** Start COLLECTED MATERIAL **

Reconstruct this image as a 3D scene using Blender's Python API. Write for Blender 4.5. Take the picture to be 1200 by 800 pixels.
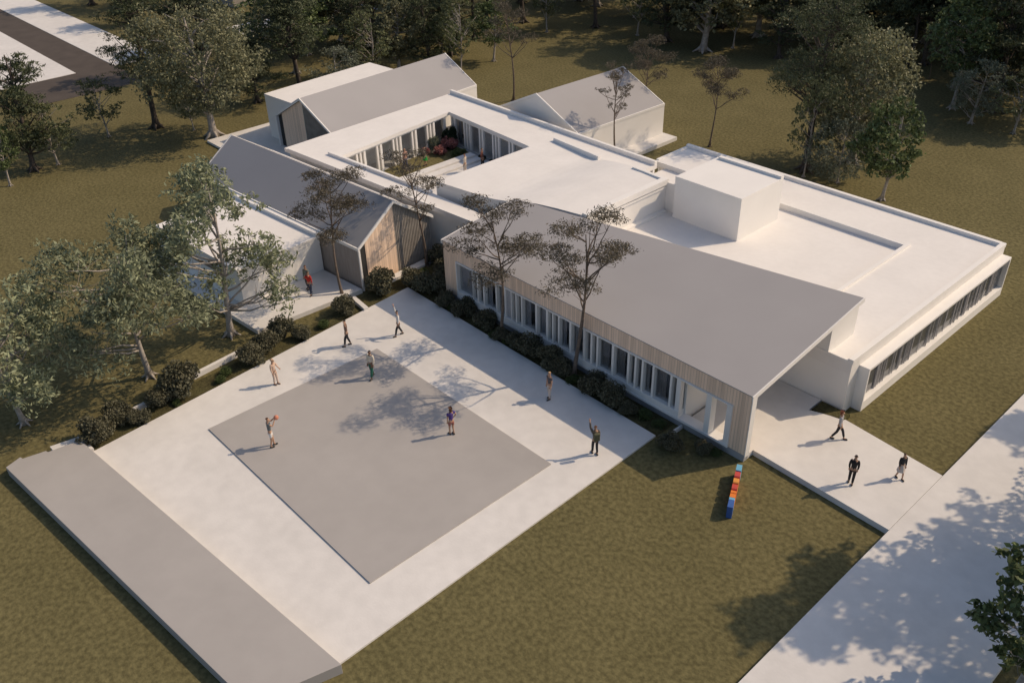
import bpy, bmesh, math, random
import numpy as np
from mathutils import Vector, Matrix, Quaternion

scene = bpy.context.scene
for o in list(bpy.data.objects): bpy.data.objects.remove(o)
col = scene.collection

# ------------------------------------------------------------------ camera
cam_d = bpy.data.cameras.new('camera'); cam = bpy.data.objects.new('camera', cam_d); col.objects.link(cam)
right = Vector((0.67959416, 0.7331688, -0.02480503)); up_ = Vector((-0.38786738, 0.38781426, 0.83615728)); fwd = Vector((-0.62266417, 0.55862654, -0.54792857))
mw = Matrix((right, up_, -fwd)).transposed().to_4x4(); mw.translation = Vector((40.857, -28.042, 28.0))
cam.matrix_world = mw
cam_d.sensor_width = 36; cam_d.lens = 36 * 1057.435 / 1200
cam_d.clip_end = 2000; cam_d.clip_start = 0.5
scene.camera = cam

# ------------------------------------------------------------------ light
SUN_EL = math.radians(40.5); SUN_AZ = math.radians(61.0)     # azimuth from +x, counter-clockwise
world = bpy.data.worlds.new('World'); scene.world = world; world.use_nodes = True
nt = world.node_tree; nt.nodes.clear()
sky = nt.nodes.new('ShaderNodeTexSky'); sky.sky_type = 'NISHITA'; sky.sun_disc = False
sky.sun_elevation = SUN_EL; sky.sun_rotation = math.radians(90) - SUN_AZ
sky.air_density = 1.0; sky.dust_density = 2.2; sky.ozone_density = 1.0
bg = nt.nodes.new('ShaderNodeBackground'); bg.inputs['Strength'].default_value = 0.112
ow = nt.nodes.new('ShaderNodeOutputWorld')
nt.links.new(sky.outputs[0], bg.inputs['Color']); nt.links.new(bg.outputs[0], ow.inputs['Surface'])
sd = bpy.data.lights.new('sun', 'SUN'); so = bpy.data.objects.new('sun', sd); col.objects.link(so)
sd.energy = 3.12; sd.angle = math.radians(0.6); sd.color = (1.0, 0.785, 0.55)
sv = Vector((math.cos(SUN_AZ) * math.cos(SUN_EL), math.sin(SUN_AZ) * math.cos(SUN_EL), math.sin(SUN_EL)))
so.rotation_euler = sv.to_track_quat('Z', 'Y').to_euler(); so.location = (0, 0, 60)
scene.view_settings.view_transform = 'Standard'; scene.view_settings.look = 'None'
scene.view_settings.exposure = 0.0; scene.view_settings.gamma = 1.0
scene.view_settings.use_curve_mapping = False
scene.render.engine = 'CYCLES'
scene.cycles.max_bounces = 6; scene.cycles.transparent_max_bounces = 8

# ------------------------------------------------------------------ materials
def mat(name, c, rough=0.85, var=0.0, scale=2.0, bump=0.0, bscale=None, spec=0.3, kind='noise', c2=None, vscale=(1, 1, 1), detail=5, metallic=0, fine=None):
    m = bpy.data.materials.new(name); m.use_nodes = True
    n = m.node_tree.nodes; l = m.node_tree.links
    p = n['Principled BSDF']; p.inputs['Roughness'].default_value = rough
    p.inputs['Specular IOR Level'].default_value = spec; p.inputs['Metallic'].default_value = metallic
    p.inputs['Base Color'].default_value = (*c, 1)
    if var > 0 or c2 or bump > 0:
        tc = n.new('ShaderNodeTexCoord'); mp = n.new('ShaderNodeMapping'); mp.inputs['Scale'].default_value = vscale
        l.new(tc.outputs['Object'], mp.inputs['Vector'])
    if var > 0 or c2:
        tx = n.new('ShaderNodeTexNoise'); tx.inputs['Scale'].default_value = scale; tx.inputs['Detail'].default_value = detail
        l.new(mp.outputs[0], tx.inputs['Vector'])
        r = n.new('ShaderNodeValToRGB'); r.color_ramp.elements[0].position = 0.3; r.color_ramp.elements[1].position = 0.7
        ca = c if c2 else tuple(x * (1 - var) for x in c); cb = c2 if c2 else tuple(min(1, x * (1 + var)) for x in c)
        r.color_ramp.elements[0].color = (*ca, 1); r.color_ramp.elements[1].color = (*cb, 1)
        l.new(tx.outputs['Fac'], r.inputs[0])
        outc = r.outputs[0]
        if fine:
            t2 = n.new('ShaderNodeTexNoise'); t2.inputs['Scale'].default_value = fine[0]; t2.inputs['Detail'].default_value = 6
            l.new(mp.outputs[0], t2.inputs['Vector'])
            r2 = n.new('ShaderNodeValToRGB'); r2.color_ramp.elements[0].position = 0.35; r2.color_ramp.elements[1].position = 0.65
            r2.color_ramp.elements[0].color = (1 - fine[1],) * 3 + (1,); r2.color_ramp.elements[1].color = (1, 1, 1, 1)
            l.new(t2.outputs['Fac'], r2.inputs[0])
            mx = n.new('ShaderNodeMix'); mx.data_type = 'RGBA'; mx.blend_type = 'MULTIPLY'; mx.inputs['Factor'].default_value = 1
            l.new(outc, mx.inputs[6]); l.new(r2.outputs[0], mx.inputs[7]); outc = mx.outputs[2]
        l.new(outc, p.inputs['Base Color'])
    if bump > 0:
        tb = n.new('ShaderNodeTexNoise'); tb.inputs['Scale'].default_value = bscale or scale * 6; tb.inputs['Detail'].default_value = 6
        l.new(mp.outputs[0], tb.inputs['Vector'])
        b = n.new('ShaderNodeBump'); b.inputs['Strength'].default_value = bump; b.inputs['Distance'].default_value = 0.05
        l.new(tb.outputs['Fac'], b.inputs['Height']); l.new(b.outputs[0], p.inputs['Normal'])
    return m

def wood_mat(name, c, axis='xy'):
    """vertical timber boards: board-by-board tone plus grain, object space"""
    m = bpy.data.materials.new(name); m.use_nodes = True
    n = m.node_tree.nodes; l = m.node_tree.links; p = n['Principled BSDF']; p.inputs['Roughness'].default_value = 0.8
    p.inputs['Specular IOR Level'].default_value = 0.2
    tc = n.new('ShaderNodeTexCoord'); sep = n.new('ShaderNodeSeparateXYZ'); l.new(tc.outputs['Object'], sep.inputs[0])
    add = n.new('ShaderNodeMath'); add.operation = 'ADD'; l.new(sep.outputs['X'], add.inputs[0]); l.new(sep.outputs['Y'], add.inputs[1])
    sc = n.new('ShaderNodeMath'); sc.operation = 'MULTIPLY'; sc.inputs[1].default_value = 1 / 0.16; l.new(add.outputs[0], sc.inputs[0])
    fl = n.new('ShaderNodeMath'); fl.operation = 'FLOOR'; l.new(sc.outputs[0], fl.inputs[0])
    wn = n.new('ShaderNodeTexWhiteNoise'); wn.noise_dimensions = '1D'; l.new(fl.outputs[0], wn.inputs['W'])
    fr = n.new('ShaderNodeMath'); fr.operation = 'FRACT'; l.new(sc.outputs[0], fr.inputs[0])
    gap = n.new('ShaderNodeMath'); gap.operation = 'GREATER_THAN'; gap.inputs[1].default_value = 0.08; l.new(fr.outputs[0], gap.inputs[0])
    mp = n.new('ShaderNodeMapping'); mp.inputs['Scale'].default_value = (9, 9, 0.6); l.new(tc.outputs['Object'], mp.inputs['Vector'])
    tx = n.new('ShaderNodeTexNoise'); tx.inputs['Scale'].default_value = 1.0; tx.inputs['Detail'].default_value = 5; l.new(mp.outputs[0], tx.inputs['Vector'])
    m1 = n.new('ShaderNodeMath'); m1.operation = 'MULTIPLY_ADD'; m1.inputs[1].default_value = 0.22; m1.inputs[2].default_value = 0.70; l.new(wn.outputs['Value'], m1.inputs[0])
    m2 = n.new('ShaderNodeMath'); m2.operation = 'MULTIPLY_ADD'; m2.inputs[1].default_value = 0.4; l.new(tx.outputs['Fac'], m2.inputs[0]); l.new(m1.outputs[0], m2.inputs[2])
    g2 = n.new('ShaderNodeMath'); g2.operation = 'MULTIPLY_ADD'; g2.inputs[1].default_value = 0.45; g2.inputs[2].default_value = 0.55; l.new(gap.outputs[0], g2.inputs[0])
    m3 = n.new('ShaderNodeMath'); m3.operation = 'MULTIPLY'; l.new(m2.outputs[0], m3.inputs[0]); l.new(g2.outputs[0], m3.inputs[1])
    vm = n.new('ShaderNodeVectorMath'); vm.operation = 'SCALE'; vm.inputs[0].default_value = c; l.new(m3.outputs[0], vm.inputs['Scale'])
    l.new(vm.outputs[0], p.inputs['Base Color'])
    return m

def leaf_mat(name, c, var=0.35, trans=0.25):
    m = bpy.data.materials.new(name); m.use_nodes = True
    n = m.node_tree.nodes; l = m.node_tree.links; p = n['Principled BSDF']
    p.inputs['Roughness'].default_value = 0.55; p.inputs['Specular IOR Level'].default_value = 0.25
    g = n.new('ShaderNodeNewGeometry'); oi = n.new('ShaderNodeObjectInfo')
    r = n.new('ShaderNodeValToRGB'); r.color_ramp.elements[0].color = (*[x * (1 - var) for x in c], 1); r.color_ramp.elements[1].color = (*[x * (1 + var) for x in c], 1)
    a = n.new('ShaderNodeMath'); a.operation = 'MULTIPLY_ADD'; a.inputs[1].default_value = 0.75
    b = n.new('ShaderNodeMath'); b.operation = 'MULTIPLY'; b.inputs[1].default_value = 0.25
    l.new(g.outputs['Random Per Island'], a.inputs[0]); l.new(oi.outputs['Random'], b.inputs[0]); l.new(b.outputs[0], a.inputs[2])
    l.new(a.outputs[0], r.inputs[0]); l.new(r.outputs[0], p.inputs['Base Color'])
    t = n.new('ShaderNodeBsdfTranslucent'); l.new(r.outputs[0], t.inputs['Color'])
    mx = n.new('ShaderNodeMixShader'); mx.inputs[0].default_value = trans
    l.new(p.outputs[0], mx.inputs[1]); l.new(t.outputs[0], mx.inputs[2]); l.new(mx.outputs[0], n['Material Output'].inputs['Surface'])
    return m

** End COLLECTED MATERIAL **

• _EXERCISE OBJECTIVE_
Please restate the material above line by line, exactly, beginning at its first line and ending with the line that contains "col = scene.collection", without any pictures.

• _FINAL ANSWER_
Reconstruct this image as a 3D scene using Blender's Python API. Write for Blender 4.5. Take the picture to be 1200 by 800 pixels.
import bpy, bmesh, math, random
import numpy as np
from mathutils import Vector, Matrix, Quaternion

scene = bpy.context.scene
for o in list(bpy.data.objects): bpy.data.objects.remove(o)
col = scene.collection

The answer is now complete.